--- Requirements ---
Please set down all the lines beneath this one exactly, without the pictures.

--- Information supplied ---
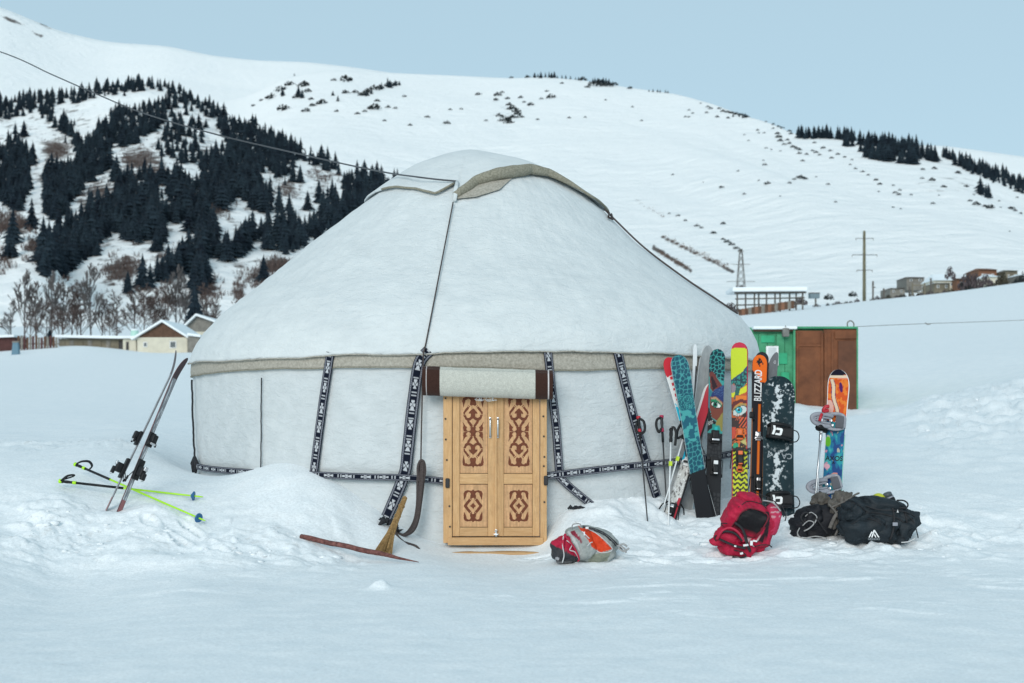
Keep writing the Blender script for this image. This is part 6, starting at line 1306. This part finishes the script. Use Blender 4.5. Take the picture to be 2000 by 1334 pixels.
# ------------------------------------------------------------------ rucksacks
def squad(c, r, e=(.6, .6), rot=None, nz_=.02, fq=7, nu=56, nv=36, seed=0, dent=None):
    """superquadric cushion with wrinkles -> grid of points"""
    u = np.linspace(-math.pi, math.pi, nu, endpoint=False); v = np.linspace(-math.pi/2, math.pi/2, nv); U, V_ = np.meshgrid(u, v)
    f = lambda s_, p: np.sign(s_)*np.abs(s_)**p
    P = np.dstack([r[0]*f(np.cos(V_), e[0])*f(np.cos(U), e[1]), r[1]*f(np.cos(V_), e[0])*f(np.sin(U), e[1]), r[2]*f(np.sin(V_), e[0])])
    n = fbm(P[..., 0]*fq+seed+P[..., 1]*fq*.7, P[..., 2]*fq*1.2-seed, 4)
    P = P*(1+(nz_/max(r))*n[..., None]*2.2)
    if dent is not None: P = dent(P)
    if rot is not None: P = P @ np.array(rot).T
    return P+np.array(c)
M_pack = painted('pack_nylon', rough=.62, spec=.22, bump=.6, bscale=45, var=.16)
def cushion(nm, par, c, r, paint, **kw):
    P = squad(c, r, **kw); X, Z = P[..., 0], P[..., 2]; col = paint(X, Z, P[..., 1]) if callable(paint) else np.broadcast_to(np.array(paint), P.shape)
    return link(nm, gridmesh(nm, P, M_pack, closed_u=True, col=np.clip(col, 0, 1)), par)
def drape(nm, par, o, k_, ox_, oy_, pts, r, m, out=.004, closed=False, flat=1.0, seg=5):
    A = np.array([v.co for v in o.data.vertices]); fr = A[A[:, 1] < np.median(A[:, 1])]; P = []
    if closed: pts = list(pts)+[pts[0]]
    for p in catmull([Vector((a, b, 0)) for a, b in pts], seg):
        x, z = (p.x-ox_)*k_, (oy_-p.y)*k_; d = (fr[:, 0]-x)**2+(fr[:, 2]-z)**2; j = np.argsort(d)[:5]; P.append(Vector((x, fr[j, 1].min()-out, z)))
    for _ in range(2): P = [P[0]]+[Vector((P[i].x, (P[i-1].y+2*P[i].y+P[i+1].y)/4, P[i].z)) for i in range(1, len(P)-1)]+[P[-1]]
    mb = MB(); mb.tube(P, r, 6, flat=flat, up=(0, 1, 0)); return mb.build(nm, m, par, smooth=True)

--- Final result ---
Keep writing the Blender script for this image. This is part 6, starting at line 1306. This part finishes the script. Use Blender 4.5. Take the picture to be 2000 by 1334 pixels.
# ------------------------------------------------------------------ rucksacks
def squad(c, r, e=(.6, .6), rot=None, nz_=.02, fq=7, nu=56, nv=36, seed=0, dent=None):
    """superquadric cushion with wrinkles -> grid of points"""
    u = np.linspace(-math.pi, math.pi, nu, endpoint=False); v = np.linspace(-math.pi/2, math.pi/2, nv); U, V_ = np.meshgrid(u, v)
    f = lambda s_, p: np.sign(s_)*np.abs(s_)**p
    P = np.dstack([r[0]*f(np.cos(V_), e[0])*f(np.cos(U), e[1]), r[1]*f(np.cos(V_), e[0])*f(np.sin(U), e[1]), r[2]*f(np.sin(V_), e[0])])
    n = fbm(P[..., 0]*fq+seed+P[..., 1]*fq*.7, P[..., 2]*fq*1.2-seed, 4)
    P = P*(1+(nz_/max(r))*n[..., None]*2.2)
    if dent is not None: P = dent(P)
    if rot is not None: P = P @ np.array(rot).T
    return P+np.array(c)
M_pack = painted('pack_nylon', rough=.62, spec=.22, bump=.6, bscale=45, var=.16)
def cushion(nm, par, c, r, paint, **kw):
    P = squad(c, r, **kw); X, Z = P[..., 0], P[..., 2]; col = paint(X, Z, P[..., 1]) if callable(paint) else np.broadcast_to(np.array(paint), P.shape)
    return link(nm, gridmesh(nm, P, M_pack, closed_u=True, col=np.clip(col, 0, 1)), par)
def drape(nm, par, o, k_, ox_, oy_, pts, r, m, out=.004, closed=False, flat=1.0, seg=5):
    A = np.array([v.co for v in o.data.vertices]); fr = A[A[:, 1] < np.median(A[:, 1])]; P = []
    if closed: pts = list(pts)+[pts[0]]
    for p in catmull([Vector((a, b, 0)) for a, b in pts], seg):
        x, z = (p.x-ox_)*k_, (oy_-p.y)*k_; d = (fr[:, 0]-x)**2+(fr[:, 2]-z)**2; j = np.argsort(d)[:5]; P.append(Vector((x, fr[j, 1].min()-out, z)))
    for _ in range(2): P = [P[0]]+[Vector((P[i].x, (P[i-1].y+2*P[i].y+P[i+1].y)/4, P[i].z)) for i in range(1, len(P)-1)]+[P[-1]]
    mb = MB(); mb.tube(P, r, 6, flat=flat, up=(0, 1, 0)); return mb.build(nm, m, par, smooth=True)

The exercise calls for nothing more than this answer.